Anyone who has ever had an argument would attest that there can be value in offering an apology even though you don’t really think you are completely in the wrong, just to get things back on track. It might be a valid strategy in relationships but I am not sure if it should apply to the running of the country.

Australia took a long time coming around to the question of an apology to the stolen generation. It was a moment I supported as the practices covered by that apology were not just endorsed but in many cases devised by the Commonwealth and States, with the added insult of being perpetrated against people who had had their nation pinched off them. That apology had meaning and depth in my eyes.
Tony Abbott, hardly a bleeding heart, put a solid conservative argument in favour of its delivery, saying it could help Australia draw a line under a difficult part of its history, whatever the arguments about its extent or intent, and let us all get on with life.
The state-based apologies to the victims of forced adoption are in a similar boat. The laws which forced mothers to give up their kids were mandated by statutes across the country, and various State Parliaments have now formally recognised those practices as both illegal and unethical. Fair enough, I guess.
There was another apology this week which left me confused, and kind of annoyed. It could possibly signal a slide into full-blown sorry-mania, where the issuing of apologies is rendered meaningless as every aggrieved group, however legitimate its grievances may be, gets its very own sorry day from the nation’s Parliament.

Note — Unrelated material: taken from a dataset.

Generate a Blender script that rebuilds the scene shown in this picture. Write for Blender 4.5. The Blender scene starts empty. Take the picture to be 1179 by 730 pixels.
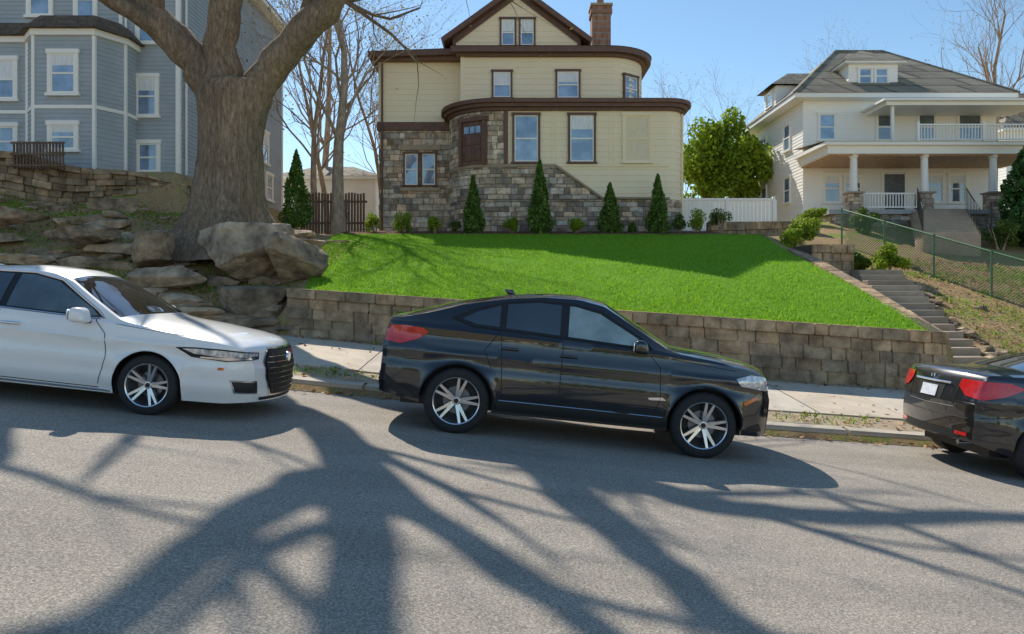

The other troubling feature of this apology is that it involved practices which were not the result of government policies, such as those listed above, but were often in direct breach of the law, and carried out by people who just happened to be public servants.
Defence Minister Stephen Smith rose on Tuesday to apologise in obligatory hushed tones to the victims of sexual abuse within the Australian Defence Force. Smith is someone for whom I have a good deal of respect, as he has methodically and effectively taken on the deplorable little brass-buttoned boy’s club that covered up the abuse for decades. The victims of this bastardisation deserve nothing but sympathy. More importantly, they deserve justice.
But I really wonder whether this pro-forma parliamentary apology has any sound basis in logic, and whether it lets the people who should really be apologising off the hook.
Firstly, nothing that happened within the Australian Defence Force Academy was Stephen Smith’s fault. Secondly, none of it was your fault, nor was it my fault either. So why should the job fall to our elected representatives, people who had absolutely no say over the running of these abject military institutions, to be the ones who are saying sorry?
The DLA Piper report which examined the culture of abuse within the ADF found cases tracing back to the 1950s, and many recent cases including 24 allegations of rapes from the 1990s which were never brought to trial.
The report said in part: “It is possible that male cadets who raped female cadets at ADFA in the late 1990s, and other cadets who witnessed such rape and did not intervene, may now be in middle to senior management positions in the ADF.”
These are the people who should be apologising, ideally while giving evidence in a military court as they are about to get court-martialled.
A few journalists I know wrote about the ADF abuse scandal earlier this year, I did a couple of columns on it myself, and while there is normally nothing unwelcome or surprising about robust feedback from the readers, the nature of the responses on this from many military men was beyond degenerate.
I have still got emails I received from back in June from blokes describing the female soldier who was secretly filmed having sex as a dirty slut, saying it was her fault that her sexual encounter was beamed via Skype to other trainee soldiers. It is caveman stuff, and these cavemen were probably all having beers together in Canberra’s inner-northern defence suburbs on Friday night and laughing about Stephen Smith and his ponsy apology.
The other danger with apologies is that they can be seen as the end, when they should often be the beginning. An apology should not become a substitute for action. Look at George Pell at the moment.
Australia’s most senior Catholic clergymen feels deeply persecuted by the Royal Commission into child sexual abuse, and has argued that the Church has already apologised, as if that should be the end of the matter. Apologising is easy compared to the more important business his Church should attend to – which is coming to grips not just with the extent of the abuse, but the sinister infrastructure which exists within his organisation to keep it covered up.
As to the question of parliamentary apologies, I’d always assumed it was the job of Parliament to provide practical solutions to big problems. It should not be debased as some kind of venue for acts of confected national catharsis or feel-good posturing.
The most cringeworthy word in modern English is “closure”, an unwanted gift to us from the Californians, and if we are not careful our Parliament will look more like one of those excruciating Barbara Walters interviews, full of clichés about “moving forward” and lots of purposeful nodding as the victims du jour get their meaningless moment in the sun.
Earlier this year Independent MP Rob Oakeshott advocated a formal parliamentary apology to the Australian Olympic sprinter Peter Norman, the 200m silver medallist who was frozen out of future Games after supporting US medallists Tommie Smith and John Carlos as they famously gave the Black Power salute on the podium in Mexico City in 1968.
It was an inspirational moment, and Norman’s subsequent treatment was inexcusable, but I’m stuffed if I can see why it’s up to the Parliament to say sorry. At this rate by 2020 our MPs will end up saying sorry to those of us who haven’t received our apology yet.